The Maasai are increasingly embracing crop-growing.

 

James Shakita had raised cattle for more than 30 years when he decided the only way to save his livelihood was to break with generations of tradition and swap some of his cows for crops.

The Maasai herder, 43, used to keep about 180 animals until a severe drought hit southern Kenya’s Kajiado County last year and decimated his herd, leaving him with fewer than 80.

“I just gave up,” he said, directing his remaining cows into a field for grazing.

In the past, the nomadic Maasai shunned crop farming for livestock-keeping.

But as worsening drought linked to climate change destroys the pastures they depend on to feed their cattle, a growing number are turning to agriculture for extra income.

Shakita, realising he could no longer rely on cattle for a living, sold a few of his cows last year and used the money to sink a borehole for irrigation. Then he devoted a third of his 30-acre (12-hectare) farm to planting kale, onions, and tomatoes. His first harvest made him more than Sh2 million ($19,333).

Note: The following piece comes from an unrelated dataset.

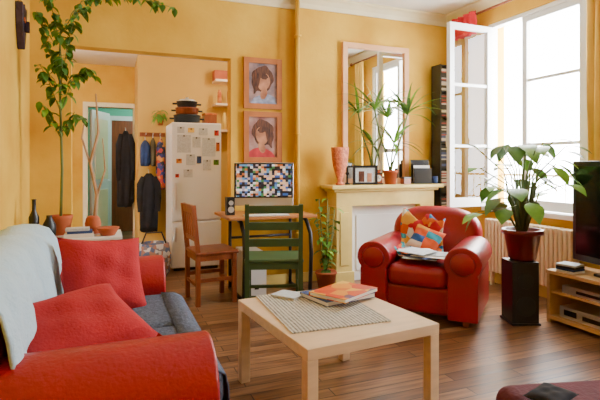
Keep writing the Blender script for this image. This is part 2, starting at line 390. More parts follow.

That allowed him to support his family and gave him the flexibility to better manage the size of his herd by buying and selling cows in line with Kenya’s increasingly erratic weather.

“Pastoralism is not treating me well at all. Losing animals year after year has weighed me down over time,” Shakita said with a weary smile. “I feel crop farming is my salvation.”

GROWING TREND

More than 232,000 livestock died in Kajiado County alone during the 2017- 2018 drought, most while in search of pasture, Moses Ole Narok, former county executive committee member for agriculture, told reporters in April last year.

Government data shows that the figure represents almost a quarter of the total number of cattle in the county.

As drought and a boom in housing development eat away at available grazing land, the number of Maasai herders taking up crop farming has grown by 40 per cent over the past decade, said current county committee member for agriculture Jackline Koin.

“The frequent droughts have seen an unprecedented rise in the number of farmers in Kajiado. More crop farms are sprouting all over the county,” she told the Thomson Reuters Foundation.

Koin said the country had registered more than 5,000 farmers who were previously solely herders.

Down the road from Shakita’s farm, another herder Brian Kikon, 30, also grows onions and tomatoes on a small piece of his family’s expansive 45-acre (18-hectare) farm.

Kikon said integrating livestock and crop farming brought in extra money and had let his family reduce the number of cows they keep, meaning fewer to feed.

“I saw some of my neighbours practising agriculture and I thought to myself, ‘Why not?’ It was new but with a little help from my neighbours, I got the hang of it,” he said.

Kikon has the right idea, according to Wilfred Subbo, a professor of development anthropology at the University of Nairobi, who said all Maasai herders should be shrinking their herds if they are to survive Kenya’s frequent droughts.

“Pastoralism is becoming unsustainable in this day and age,” he said. More Maasai should also consider rearing hybrid cattle, such as the Holstein-Friesian dairy cow, he added.

One of the most popular breeds of hybrid cattle in Kenya, Friesians are zero-grazing cows, meaning they live on farms and eat hay and fodder instead of travelling around with herders looking for pasture, Subbo explained.

Harry Kimutai, principal secretary for livestock in Kenya’s agriculture ministry believes the effects of climate change will eventually force all Maasai to change their ways.